START RECORDS SUPPLIED

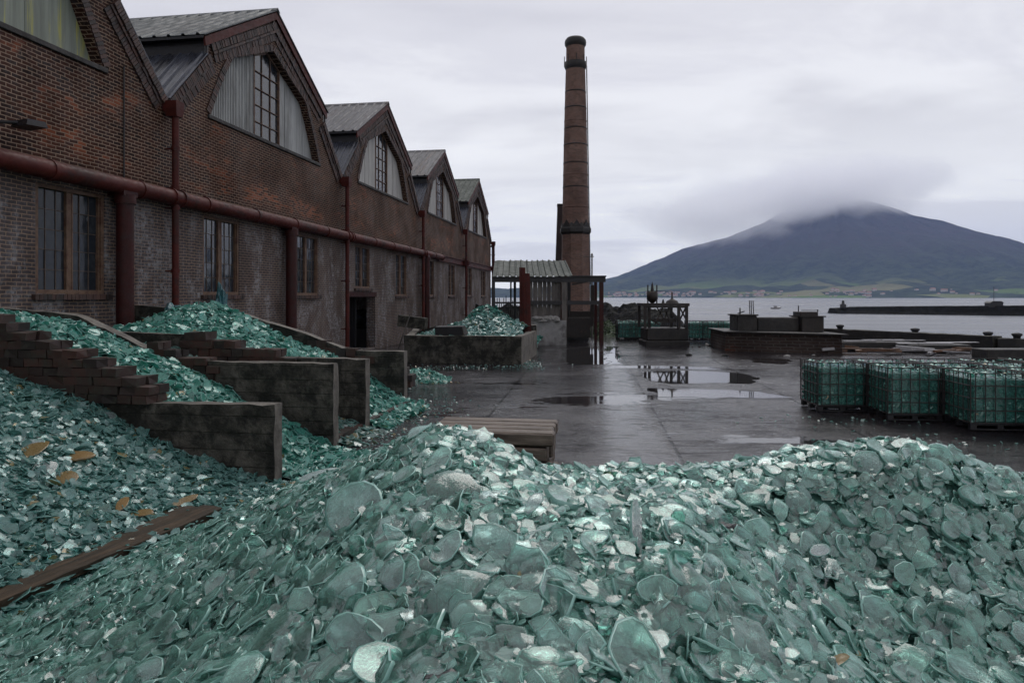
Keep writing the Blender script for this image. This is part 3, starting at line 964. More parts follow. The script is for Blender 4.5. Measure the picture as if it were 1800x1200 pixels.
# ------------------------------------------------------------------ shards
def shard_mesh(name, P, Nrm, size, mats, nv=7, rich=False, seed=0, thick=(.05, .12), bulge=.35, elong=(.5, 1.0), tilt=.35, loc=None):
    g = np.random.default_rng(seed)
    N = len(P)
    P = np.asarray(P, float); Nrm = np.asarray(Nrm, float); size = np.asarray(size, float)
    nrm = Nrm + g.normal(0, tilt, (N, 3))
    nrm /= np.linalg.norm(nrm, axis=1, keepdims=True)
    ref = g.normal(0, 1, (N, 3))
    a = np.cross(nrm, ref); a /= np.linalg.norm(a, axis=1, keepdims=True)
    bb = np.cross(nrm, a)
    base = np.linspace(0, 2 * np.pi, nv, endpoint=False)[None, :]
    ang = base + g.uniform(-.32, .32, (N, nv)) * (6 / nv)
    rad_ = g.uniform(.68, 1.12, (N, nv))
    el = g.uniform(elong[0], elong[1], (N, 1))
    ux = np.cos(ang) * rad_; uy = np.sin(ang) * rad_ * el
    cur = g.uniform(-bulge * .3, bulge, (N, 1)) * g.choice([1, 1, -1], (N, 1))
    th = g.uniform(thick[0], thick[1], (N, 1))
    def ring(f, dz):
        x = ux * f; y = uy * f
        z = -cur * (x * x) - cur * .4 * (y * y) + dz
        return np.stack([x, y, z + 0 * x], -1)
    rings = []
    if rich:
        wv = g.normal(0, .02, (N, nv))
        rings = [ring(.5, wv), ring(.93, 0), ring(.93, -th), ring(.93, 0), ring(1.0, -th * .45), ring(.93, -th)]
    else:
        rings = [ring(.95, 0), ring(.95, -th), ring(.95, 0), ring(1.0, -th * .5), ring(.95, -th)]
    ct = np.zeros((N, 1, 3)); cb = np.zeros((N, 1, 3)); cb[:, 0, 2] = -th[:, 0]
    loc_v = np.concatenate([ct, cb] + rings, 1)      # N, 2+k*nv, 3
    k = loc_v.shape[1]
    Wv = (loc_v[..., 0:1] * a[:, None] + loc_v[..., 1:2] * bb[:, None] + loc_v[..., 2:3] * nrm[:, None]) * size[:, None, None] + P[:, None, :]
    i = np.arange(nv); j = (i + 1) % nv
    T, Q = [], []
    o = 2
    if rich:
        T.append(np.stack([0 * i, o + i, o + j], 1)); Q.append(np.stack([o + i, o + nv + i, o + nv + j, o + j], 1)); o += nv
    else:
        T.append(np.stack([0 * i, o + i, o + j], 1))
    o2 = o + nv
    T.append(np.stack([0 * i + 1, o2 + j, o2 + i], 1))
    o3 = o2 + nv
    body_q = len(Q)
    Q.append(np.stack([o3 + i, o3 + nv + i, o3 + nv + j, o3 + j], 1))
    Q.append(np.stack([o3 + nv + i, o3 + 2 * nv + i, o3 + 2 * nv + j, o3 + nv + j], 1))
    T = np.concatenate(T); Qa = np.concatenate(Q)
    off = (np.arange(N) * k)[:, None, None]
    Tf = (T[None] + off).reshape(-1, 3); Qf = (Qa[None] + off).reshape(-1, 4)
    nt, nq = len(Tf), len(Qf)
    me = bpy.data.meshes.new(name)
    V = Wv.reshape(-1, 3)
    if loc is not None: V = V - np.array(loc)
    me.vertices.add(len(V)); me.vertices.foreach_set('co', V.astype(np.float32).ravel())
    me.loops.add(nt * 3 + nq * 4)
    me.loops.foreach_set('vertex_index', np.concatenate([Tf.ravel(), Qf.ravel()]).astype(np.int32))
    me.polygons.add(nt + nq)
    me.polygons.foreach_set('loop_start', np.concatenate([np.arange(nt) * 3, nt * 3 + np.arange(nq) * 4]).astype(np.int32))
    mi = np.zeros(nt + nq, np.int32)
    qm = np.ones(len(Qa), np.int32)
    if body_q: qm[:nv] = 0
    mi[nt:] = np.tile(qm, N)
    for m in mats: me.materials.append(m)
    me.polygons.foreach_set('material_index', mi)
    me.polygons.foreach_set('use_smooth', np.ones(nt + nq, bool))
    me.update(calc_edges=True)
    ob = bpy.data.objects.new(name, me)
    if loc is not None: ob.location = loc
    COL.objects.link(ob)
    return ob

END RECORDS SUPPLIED
START RECORDS SUPPLIED

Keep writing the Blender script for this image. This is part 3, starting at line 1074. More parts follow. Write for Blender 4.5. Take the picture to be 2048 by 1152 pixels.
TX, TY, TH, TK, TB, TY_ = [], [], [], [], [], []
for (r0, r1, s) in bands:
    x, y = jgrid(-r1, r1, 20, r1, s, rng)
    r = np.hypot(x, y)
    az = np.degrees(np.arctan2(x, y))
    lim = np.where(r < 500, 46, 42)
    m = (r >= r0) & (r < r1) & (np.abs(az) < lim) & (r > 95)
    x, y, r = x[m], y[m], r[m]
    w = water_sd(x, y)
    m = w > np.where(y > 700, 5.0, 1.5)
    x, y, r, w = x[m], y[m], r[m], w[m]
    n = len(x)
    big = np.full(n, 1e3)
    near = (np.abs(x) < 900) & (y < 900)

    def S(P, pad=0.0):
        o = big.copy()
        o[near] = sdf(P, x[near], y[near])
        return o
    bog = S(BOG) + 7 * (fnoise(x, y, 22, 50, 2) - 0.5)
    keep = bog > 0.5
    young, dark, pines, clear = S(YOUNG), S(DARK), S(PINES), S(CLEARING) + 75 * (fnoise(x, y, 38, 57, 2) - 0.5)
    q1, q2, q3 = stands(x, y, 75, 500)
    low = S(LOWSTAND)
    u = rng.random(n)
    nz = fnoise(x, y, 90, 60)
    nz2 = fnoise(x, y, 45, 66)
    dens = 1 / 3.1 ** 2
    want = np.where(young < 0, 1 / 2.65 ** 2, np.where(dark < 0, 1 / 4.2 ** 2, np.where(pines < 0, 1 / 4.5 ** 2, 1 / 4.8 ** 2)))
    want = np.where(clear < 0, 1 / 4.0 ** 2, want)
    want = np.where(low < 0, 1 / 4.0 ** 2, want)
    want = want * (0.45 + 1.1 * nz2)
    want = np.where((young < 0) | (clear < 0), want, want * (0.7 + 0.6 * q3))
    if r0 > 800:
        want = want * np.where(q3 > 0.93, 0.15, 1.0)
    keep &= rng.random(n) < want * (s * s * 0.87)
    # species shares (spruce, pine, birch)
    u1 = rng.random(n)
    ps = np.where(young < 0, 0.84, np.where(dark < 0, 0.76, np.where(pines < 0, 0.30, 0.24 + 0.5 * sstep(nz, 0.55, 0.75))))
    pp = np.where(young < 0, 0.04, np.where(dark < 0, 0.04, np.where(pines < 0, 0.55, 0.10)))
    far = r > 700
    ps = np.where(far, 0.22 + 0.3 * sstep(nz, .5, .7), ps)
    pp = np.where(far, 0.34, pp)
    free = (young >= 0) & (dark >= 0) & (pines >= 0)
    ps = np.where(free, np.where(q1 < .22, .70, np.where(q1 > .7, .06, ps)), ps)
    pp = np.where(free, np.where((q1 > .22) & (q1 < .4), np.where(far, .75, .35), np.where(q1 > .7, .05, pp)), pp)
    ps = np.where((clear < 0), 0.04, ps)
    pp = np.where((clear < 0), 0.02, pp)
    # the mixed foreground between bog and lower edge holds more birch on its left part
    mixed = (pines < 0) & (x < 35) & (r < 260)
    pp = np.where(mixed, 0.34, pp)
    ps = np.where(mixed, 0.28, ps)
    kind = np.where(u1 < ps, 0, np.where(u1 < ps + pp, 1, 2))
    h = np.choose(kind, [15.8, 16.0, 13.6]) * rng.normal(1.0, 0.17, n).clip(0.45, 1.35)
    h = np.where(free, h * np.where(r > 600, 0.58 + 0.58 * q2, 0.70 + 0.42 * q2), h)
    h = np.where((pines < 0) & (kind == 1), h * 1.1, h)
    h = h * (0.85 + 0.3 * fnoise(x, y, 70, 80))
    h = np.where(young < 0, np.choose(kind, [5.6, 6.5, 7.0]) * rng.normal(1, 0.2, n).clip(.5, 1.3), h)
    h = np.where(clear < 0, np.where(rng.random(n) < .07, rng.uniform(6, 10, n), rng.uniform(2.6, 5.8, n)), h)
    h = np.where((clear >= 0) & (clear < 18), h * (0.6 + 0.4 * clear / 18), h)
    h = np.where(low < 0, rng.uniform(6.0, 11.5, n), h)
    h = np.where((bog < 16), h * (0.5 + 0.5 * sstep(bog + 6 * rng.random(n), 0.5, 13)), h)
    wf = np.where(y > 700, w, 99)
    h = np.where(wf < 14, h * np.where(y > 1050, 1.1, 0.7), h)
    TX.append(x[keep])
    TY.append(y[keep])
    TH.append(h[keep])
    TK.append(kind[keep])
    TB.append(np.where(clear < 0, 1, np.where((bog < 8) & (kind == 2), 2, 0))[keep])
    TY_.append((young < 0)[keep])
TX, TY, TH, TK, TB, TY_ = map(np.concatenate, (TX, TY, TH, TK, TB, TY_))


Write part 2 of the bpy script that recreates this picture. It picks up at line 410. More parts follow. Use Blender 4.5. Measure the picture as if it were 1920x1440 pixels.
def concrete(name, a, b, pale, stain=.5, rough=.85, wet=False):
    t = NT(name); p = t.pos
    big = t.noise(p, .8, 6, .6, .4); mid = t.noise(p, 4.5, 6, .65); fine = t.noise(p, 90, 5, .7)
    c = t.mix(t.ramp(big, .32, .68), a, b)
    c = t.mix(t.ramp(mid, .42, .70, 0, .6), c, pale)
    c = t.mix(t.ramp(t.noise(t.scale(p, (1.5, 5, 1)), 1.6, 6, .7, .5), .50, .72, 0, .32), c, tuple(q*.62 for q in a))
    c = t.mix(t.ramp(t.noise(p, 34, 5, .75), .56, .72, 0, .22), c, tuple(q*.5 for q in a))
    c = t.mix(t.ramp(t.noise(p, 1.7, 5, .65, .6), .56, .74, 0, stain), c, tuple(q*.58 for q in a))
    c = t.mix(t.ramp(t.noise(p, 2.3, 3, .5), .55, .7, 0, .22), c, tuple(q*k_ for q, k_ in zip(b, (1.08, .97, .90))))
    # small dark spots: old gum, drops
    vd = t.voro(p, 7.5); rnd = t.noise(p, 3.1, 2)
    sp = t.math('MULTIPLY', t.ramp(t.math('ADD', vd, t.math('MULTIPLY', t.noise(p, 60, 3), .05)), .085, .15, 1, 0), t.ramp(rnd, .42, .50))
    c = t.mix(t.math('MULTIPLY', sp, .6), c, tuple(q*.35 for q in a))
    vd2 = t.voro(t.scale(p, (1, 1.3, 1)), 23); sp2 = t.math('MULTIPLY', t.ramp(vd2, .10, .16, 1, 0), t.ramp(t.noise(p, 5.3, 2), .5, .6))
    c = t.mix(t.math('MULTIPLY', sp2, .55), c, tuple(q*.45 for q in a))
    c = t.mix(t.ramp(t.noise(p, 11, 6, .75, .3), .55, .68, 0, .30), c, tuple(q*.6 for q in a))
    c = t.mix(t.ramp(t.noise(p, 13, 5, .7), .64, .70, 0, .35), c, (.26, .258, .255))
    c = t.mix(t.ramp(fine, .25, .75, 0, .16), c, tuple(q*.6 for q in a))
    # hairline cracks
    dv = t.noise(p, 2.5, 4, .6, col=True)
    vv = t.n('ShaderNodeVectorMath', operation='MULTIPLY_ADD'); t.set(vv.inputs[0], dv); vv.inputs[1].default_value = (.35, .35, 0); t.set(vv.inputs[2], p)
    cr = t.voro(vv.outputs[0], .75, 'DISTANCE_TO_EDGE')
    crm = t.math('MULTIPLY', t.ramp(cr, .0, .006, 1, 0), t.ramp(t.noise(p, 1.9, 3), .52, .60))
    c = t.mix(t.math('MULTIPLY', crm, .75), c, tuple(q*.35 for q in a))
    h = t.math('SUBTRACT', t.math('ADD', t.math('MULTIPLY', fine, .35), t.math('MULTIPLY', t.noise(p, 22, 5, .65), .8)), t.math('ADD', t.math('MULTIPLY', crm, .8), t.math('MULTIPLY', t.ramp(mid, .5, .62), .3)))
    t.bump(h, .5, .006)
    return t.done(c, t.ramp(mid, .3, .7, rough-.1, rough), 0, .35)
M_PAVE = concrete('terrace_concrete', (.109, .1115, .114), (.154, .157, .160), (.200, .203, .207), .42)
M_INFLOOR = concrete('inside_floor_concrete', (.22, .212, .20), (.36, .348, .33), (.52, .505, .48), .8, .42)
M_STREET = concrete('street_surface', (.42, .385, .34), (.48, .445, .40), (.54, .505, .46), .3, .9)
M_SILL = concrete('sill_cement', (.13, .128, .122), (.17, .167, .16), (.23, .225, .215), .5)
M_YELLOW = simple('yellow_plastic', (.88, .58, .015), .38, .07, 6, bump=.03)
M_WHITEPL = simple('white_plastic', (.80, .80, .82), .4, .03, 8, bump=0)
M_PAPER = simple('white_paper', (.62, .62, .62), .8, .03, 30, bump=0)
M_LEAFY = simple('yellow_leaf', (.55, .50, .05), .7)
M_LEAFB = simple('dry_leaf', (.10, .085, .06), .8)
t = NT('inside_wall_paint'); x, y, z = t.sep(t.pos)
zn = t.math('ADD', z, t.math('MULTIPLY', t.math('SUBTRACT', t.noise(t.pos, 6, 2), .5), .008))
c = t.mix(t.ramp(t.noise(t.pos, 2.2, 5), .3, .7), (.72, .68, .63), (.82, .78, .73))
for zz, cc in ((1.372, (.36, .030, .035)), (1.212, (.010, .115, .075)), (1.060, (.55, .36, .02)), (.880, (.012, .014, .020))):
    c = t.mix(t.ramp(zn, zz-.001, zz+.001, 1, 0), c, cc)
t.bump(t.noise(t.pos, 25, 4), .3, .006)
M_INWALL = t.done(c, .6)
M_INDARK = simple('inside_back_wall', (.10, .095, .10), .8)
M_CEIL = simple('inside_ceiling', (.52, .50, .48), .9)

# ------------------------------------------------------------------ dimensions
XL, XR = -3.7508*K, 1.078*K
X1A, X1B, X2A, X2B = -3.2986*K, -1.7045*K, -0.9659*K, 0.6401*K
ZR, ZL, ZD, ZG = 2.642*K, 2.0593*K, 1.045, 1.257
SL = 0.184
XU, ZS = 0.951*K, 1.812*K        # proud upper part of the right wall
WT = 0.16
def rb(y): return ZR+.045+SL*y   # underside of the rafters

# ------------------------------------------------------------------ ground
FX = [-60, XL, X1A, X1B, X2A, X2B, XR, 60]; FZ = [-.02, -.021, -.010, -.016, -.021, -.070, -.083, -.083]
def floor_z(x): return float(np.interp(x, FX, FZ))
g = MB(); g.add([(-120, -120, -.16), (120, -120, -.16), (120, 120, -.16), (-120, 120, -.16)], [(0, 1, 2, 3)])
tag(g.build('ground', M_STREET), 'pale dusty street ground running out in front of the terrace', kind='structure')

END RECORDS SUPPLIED
START RECORDS SUPPLIED

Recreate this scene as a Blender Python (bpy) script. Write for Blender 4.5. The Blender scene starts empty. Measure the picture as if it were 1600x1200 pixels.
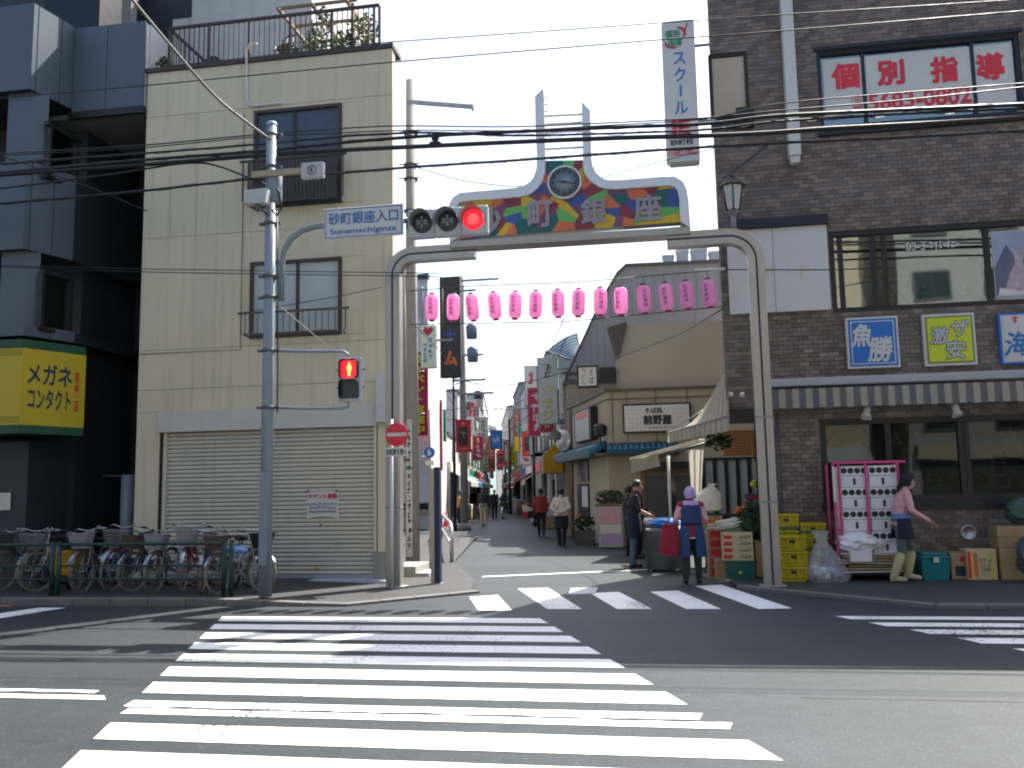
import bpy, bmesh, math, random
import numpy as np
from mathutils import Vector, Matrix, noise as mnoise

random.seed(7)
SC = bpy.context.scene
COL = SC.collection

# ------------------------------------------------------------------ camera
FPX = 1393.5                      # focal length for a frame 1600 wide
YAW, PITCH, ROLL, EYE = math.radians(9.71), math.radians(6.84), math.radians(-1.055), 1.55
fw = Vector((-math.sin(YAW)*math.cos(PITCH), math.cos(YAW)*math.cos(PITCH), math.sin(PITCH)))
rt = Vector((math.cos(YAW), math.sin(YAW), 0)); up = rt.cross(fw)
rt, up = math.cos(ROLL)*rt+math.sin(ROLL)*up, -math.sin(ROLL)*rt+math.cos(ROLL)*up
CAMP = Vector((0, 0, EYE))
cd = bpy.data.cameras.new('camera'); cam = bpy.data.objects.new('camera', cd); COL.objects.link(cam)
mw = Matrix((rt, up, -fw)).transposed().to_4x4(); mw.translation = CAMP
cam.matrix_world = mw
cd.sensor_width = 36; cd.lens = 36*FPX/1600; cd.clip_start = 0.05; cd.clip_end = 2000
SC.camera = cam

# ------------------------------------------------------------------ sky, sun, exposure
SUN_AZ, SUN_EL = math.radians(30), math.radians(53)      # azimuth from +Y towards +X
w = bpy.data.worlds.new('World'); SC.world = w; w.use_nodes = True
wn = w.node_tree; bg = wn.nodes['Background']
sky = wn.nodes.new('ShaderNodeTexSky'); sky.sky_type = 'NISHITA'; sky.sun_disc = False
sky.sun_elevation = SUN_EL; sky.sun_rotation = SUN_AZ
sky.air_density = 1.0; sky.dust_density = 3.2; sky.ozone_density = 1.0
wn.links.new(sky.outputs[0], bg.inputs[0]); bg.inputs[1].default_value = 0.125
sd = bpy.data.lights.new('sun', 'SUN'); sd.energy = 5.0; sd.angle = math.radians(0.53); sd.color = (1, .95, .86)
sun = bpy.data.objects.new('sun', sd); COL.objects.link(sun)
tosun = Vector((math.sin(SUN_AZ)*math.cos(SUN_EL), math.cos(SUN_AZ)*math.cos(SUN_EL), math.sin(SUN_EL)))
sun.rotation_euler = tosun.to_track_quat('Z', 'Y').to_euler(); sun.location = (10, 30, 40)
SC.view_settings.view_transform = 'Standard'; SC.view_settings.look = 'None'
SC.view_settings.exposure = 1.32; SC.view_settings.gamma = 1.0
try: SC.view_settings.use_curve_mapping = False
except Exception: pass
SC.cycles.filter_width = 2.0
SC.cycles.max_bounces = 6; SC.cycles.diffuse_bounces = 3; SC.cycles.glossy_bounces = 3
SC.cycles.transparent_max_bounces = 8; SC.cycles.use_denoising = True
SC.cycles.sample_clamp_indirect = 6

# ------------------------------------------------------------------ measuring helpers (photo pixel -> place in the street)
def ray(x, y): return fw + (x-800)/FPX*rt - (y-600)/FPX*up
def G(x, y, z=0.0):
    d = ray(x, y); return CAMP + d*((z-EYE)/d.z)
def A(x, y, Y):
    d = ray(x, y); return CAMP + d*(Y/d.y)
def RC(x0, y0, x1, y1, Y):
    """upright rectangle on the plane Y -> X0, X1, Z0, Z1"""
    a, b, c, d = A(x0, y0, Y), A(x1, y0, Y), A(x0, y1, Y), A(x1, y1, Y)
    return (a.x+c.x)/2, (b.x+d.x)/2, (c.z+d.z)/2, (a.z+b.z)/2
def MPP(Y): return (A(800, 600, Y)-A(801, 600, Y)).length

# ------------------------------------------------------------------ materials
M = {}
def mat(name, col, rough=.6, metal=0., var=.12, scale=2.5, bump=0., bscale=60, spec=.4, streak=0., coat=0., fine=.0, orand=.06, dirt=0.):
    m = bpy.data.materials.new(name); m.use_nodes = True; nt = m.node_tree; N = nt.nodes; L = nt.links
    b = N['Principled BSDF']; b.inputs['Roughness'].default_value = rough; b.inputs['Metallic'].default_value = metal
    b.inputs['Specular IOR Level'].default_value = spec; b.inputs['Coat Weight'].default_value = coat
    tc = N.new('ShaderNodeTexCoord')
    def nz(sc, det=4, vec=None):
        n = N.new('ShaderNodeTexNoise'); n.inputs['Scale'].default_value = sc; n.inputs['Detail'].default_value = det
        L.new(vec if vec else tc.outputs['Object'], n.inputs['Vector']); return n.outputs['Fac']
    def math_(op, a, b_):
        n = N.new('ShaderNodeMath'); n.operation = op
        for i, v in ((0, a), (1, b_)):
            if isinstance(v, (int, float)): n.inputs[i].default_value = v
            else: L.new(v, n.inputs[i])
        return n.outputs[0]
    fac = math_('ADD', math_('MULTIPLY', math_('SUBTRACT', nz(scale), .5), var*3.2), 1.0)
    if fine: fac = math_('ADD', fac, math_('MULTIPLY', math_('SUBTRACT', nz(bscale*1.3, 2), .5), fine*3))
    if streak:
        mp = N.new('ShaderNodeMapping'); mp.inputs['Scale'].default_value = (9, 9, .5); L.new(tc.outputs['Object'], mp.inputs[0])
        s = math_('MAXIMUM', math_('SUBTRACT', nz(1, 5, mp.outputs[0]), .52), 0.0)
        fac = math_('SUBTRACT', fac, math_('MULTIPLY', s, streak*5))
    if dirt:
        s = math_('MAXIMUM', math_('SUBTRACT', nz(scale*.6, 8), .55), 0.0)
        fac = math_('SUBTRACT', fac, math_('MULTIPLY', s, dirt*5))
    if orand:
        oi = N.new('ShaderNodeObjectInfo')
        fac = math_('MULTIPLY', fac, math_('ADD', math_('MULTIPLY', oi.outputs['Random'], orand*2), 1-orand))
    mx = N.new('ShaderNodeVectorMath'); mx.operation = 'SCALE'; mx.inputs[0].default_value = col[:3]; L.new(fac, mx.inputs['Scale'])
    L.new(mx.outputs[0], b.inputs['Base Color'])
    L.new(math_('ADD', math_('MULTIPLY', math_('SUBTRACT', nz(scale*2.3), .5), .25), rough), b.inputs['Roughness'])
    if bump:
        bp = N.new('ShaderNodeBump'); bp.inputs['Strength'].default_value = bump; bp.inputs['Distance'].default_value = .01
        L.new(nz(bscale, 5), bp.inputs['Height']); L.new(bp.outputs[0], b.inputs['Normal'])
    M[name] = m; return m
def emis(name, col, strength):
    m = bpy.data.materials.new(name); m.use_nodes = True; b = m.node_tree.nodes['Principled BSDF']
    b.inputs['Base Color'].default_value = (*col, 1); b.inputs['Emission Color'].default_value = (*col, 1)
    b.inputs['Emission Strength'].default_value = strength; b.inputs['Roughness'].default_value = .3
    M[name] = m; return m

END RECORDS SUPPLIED

Omit the pictures. Extract exactly the lines that begin with the one holding "Recreate this scene" and end with the one holding "COL = SC.collection", inclusive.

Recreate this scene as a Blender Python (bpy) script. Write for Blender 4.5. The Blender scene starts empty. Measure the picture as if it were 1600x1200 pixels.
import bpy, bmesh, math, random
import numpy as np
from mathutils import Vector, Matrix, noise as mnoise

random.seed(7)
SC = bpy.context.scene
COL = SC.collection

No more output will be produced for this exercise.